McNally: Your book, Washington Rules, opens with a moment that you offer as a turning point: could you share that experience?

Bacevich: The moment occurred shortly after the fall of the Berlin Wall. I was still in the army at the time. I’d spent a considerable time serving in Germany with my family, but this was the first time we visited Berlin. I wanted to visit the Brandenburg Gate, because for me, it had been for decades this quintessential symbol of international politics in our time. Late on a rainy, very cold winter night, we approached the Gate from the old East Berlin side and found young men huddled between its columns peddling bits and pieces of Soviet military gear: buttons, hats, parts of uniforms. I bought a wristwatch emblazoned with the symbol of the Soviet tank corps, which broke about two weeks later. It was all junk, and the men, who clearly were off-duty Russian soldiers, looked anything but ten feet tall.

At that moment – I’m not going to say my worldview was suddenly transformed – but certain seeds of doubt were planted. I began to wonder if I had misperceived the “other” that I was now confronting for the first time. As I considered that possibility, I began to entertain the possibility that I had misperceived many other things, and so began an intellectual journey that has continued now for about 20 years.

McNally: You set forth on a process of inquiry and self-education to learn what had been obscured to you in the past.
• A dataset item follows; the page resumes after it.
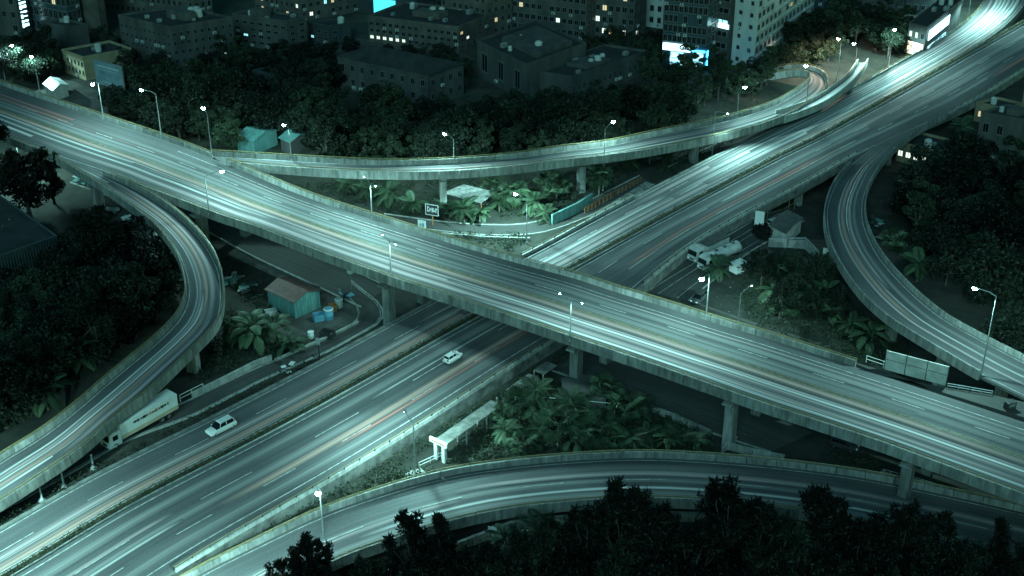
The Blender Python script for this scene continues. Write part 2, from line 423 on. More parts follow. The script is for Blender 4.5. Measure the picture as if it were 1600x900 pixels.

You began this process while you were still in the military?

Bacevich: Well, I left the army maybe two years later, and that’s when the questions began to come fast and furious. I came to realize – and it’s not some startling insight – that when you exist inside of an institution, particularly an institution that has an all-encompassing role such as a religious order or the military, it’s very difficult to view that institution critically. It’s very difficult even to understand some of the assumptions that define the institution’s view of truth. It’s only when you’re able to stand apart from the institution, that critical thought becomes possible. When I left the army in 1992, the process of seeking to identify and to answer first order questions really began.

McNally: What do you mean by first order questions?

Bacevich: A couple of the first order questions that have preoccupied me: What exactly drives US policy? What makes us do what we do with regard to the rest of the world?

As a young boy growing up and as a serving officer, I generally accepted the official view that we did what we did because it was necessary to respond to external threat: that our policy in a sense was defensive and reactive. I subsequently came to believe that’s not true. We do what we do largely in response to domestic, political, economic and ideological imperatives, and the motive for US policy emerges from within; it does not come from without.